→ **Exercise prompt**: Write out the data below in full, unchanged, minus the images.

→ **Material provided**:
++++++++

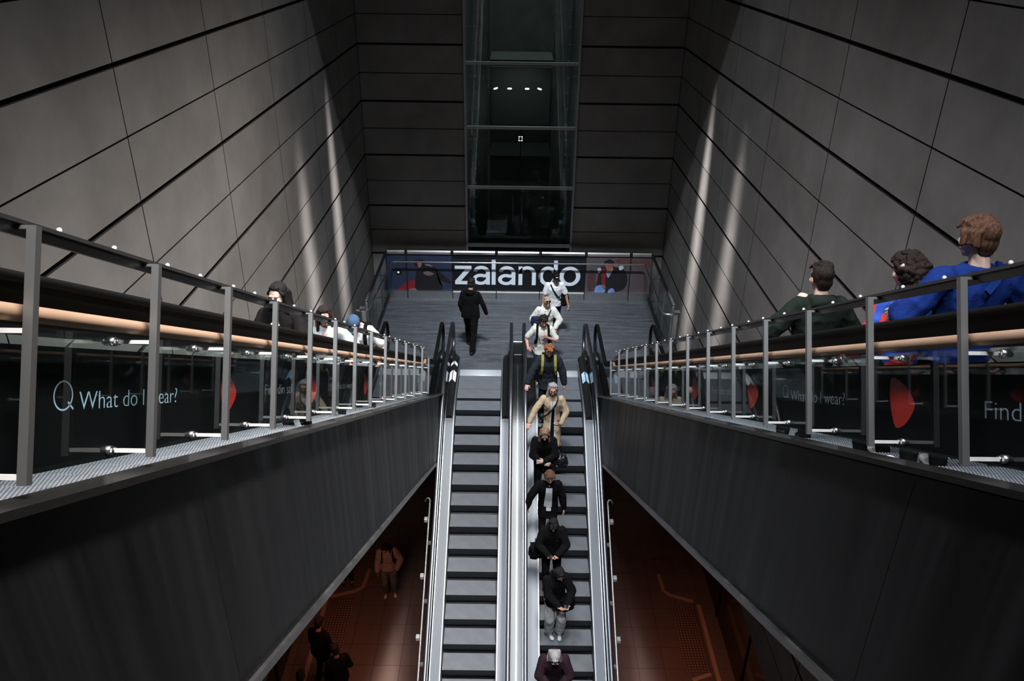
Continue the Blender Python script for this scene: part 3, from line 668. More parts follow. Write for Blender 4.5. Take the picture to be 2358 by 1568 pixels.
# ---------------------------------------------------------------- platform level
PZ = -5.3
ft = mat('platform tiles', (.15, .095, .08), .4, nz=.2, nscale=3)
nt = ft.node_tree; b_ = nt.nodes['Principled BSDF']; br_ = nt.nodes.new('ShaderNodeTexBrick'); tc = nt.nodes.new('ShaderNodeTexCoord'); nt.links.new(tc.outputs['Object'], br_.inputs[0])
br_.inputs['Scale'].default_value = 1; br_.inputs['Brick Width'].default_value = .6; br_.inputs['Row Height'].default_value = .6; br_.inputs['Mortar Size'].default_value = .006; br_.offset = 0
br_.inputs['Color1'].default_value = (.15, .10, .085, 1); br_.inputs['Color2'].default_value = (.17, .11, .095, 1); br_.inputs['Mortar'].default_value = (.05, .03, .03, 1)
nt.links.new(br_.outputs[0], b_.inputs['Base Color'])
bm = NB(); box(bm, -9, 9.4, -1, 30, PZ-.1, PZ); struct('floor', bm, ft, label='dim red brown tiled platform floor far below')
def tactile(x0, x1, y0, y1, label):
    t = thing('tactile_paving', label, 'paving')
    bm = NB(); box(bm, x0, x1, y0, y1, PZ, PZ+.004); obj('plate', bm, mat('tactile plate', (.12, .065, .055), .5), t)
    bm = NB(); n = 0
    x = x0+.035
    while x < x1-.01:
        y = y0+.04
        while y < y1-.01:
            ring = [bm.verts.new((x+.014*math.cos(k*math.pi/3), y+.014*math.sin(k*math.pi/3), PZ+.004)) for k in range(6)]
            top = bm.verts.new((x, y, PZ+.012))
            for k in range(6): bm.faces.new((ring[k], ring[(k+1) % 6], top))
            y += .075
        x += .07
    o = obj('studs', bm, mat('steel stud', (.85, .62, .5), .3, .6), t); o['kind'] = 'stuff'
tactile(-4.33, -3.78, 11.2, 14.62, 'long field of studded tactile paving beside the left platform edge')
tactile(-3.95, -3.42, 15.65, 16.2, 'small square of studded tactile paving near the lone person on the platform')
tactile(4.06, 4.66, 12.5, 14.54, 'long field of studded tactile paving beside the right platform edge')
tactile(3.78, 4.36, 15.65, 16.15, 'small square of studded tactile paving by the right platform edge')
gs = mat('pale floor strip', (.46, .27, .20), .5)
def strip(pts, wd, label):
    t = NB(); n = len(pts)
    for i in range(n-1):
        a, b = Vector((*pts[i], PZ+.006+.0012*i)), Vector((*pts[i+1], PZ+.006+.0012*i)); d = (b-a).normalized(); q = Vector((-d.y, d.x, 0))
        ln = (b-a).length/2; obox(t, (a+b)/2, d, q, Vector((0, 0, 1)), ln+wd*.3, wd/2, .006)
    return tag(obj('floor_strip', t, gs), label, 'floor strip')
strip([(-3.58, 15.62), (-3.64, 15.0), (-3.80, 14.86), (-4.35, 14.66)], .09, 'bent pale strip on the floor above the left tactile paving')
strip([(-4.48, 14.5), (-4.48, 11.2)], .10, 'straight pale strip along the left platform edge')
strip([(3.93, 15.55), (3.96, 15.0), (4.10, 14.84), (4.62, 14.64)], .09, 'bent pale strip on the floor above the right tactile paving')
strip([(4.76, 14.5), (4.76, 12.3)], .10, 'straight pale strip along the right platform edge')
strip([(4.6, 12.45), (4.2, 12.3)], .09, 'short pale strip at the foot of the right tactile paving')
bm = NB(); box(bm, -2.75, -1.7, 16.17, 16.21, PZ, PZ+.004); box(bm, 2.2, 3.66, 16.17, 16.21, PZ, PZ+.004); tag(obj('drain_strip', bm, mat('drain', (.16, .10, .09), .5)), 'thin drain line across the platform floor', 'drain')
for s, x, nm in ((-1, -5.0, 'left'), (1, 5.15, 'right')):
    t = thing('platform_screen', 'dark glass platform screen beyond the %s platform edge' % nm, 'platform screen')
    bm = NB(); box(bm, x-.02, x+.02, -1, 30, PZ, PZ+2.6); obj('glass_wall', bm, mat('black glass', (.008, .008, .009), .12, 0, .6), t)
    y = 1
    while y < 30: bm = NB(); box(bm, x-.05, x+.05, y-.04, y+.04, PZ, PZ+2.6); obj('mullion', bm, blackm, t); y += 2.2
    bm = NB(); box(bm, x-.06, x+.06, -1, 30, PZ+2.6, PZ+2.9); obj('header', bm, blackm, t)
t = thing('reflection_dashes', 'broken row of small orange reflections modelled as glowing dashes beyond the right platform edge', 'reflection')  # dashes of reflected orange light, put in as emissive boxes
for i in range(8):
    y = 15.6-.14*i; bm = NB(); box(bm, 5.36, 5.40, y-.05, y+.05, PZ-.0+.012, PZ+.03); obj('glow', bm, mat('amber lamp', (.8, .35, .15), .5, emis=(1, .35, .14), es=.5), t)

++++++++

→ **Written solution**:
Continue the Blender Python script for this scene: part 3, from line 668. More parts follow. Write for Blender 4.5. Take the picture to be 2358 by 1568 pixels.
# ---------------------------------------------------------------- platform level
PZ = -5.3
ft = mat('platform tiles', (.15, .095, .08), .4, nz=.2, nscale=3)
nt = ft.node_tree; b_ = nt.nodes['Principled BSDF']; br_ = nt.nodes.new('ShaderNodeTexBrick'); tc = nt.nodes.new('ShaderNodeTexCoord'); nt.links.new(tc.outputs['Object'], br_.inputs[0])
br_.inputs['Scale'].default_value = 1; br_.inputs['Brick Width'].default_value = .6; br_.inputs['Row Height'].default_value = .6; br_.inputs['Mortar Size'].default_value = .006; br_.offset = 0
br_.inputs['Color1'].default_value = (.15, .10, .085, 1); br_.inputs['Color2'].default_value = (.17, .11, .095, 1); br_.inputs['Mortar'].default_value = (.05, .03, .03, 1)
nt.links.new(br_.outputs[0], b_.inputs['Base Color'])
bm = NB(); box(bm, -9, 9.4, -1, 30, PZ-.1, PZ); struct('floor', bm, ft, label='dim red brown tiled platform floor far below')
def tactile(x0, x1, y0, y1, label):
    t = thing('tactile_paving', label, 'paving')
    bm = NB(); box(bm, x0, x1, y0, y1, PZ, PZ+.004); obj('plate', bm, mat('tactile plate', (.12, .065, .055), .5), t)
    bm = NB(); n = 0
    x = x0+.035
    while x < x1-.01:
        y = y0+.04
        while y < y1-.01:
            ring = [bm.verts.new((x+.014*math.cos(k*math.pi/3), y+.014*math.sin(k*math.pi/3), PZ+.004)) for k in range(6)]
            top = bm.verts.new((x, y, PZ+.012))
            for k in range(6): bm.faces.new((ring[k], ring[(k+1) % 6], top))
            y += .075
        x += .07
    o = obj('studs', bm, mat('steel stud', (.85, .62, .5), .3, .6), t); o['kind'] = 'stuff'
tactile(-4.33, -3.78, 11.2, 14.62, 'long field of studded tactile paving beside the left platform edge')
tactile(-3.95, -3.42, 15.65, 16.2, 'small square of studded tactile paving near the lone person on the platform')
tactile(4.06, 4.66, 12.5, 14.54, 'long field of studded tactile paving beside the right platform edge')
tactile(3.78, 4.36, 15.65, 16.15, 'small square of studded tactile paving by the right platform edge')
gs = mat('pale floor strip', (.46, .27, .20), .5)
def strip(pts, wd, label):
    t = NB(); n = len(pts)
    for i in range(n-1):
        a, b = Vector((*pts[i], PZ+.006+.0012*i)), Vector((*pts[i+1], PZ+.006+.0012*i)); d = (b-a).normalized(); q = Vector((-d.y, d.x, 0))
        ln = (b-a).length/2; obox(t, (a+b)/2, d, q, Vector((0, 0, 1)), ln+wd*.3, wd/2, .006)
    return tag(obj('floor_strip', t, gs), label, 'floor strip')
strip([(-3.58, 15.62), (-3.64, 15.0), (-3.80, 14.86), (-4.35, 14.66)], .09, 'bent pale strip on the floor above the left tactile paving')
strip([(-4.48, 14.5), (-4.48, 11.2)], .10, 'straight pale strip along the left platform edge')
strip([(3.93, 15.55), (3.96, 15.0), (4.10, 14.84), (4.62, 14.64)], .09, 'bent pale strip on the floor above the right tactile paving')
strip([(4.76, 14.5), (4.76, 12.3)], .10, 'straight pale strip along the right platform edge')
strip([(4.6, 12.45), (4.2, 12.3)], .09, 'short pale strip at the foot of the right tactile paving')
bm = NB(); box(bm, -2.75, -1.7, 16.17, 16.21, PZ, PZ+.004); box(bm, 2.2, 3.66, 16.17, 16.21, PZ, PZ+.004); tag(obj('drain_strip', bm, mat('drain', (.16, .10, .09), .5)), 'thin drain line across the platform floor', 'drain')
for s, x, nm in ((-1, -5.0, 'left'), (1, 5.15, 'right')):
    t = thing('platform_screen', 'dark glass platform screen beyond the %s platform edge' % nm, 'platform screen')
    bm = NB(); box(bm, x-.02, x+.02, -1, 30, PZ, PZ+2.6); obj('glass_wall', bm, mat('black glass', (.008, .008, .009), .12, 0, .6), t)
    y = 1
    while y < 30: bm = NB(); box(bm, x-.05, x+.05, y-.04, y+.04, PZ, PZ+2.6); obj('mullion', bm, blackm, t); y += 2.2
    bm = NB(); box(bm, x-.06, x+.06, -1, 30, PZ+2.6, PZ+2.9); obj('header', bm, blackm, t)
t = thing('reflection_dashes', 'broken row of small orange reflections modelled as glowing dashes beyond the right platform edge', 'reflection')  # dashes of reflected orange light, put in as emissive boxes
for i in range(8):
    y = 15.6-.14*i; bm = NB(); box(bm, 5.36, 5.40, y-.05, y+.05, PZ-.0+.012, PZ+.03); obj('glow', bm, mat('amber lamp', (.8, .35, .15), .5, emis=(1, .35, .14), es=.5), t)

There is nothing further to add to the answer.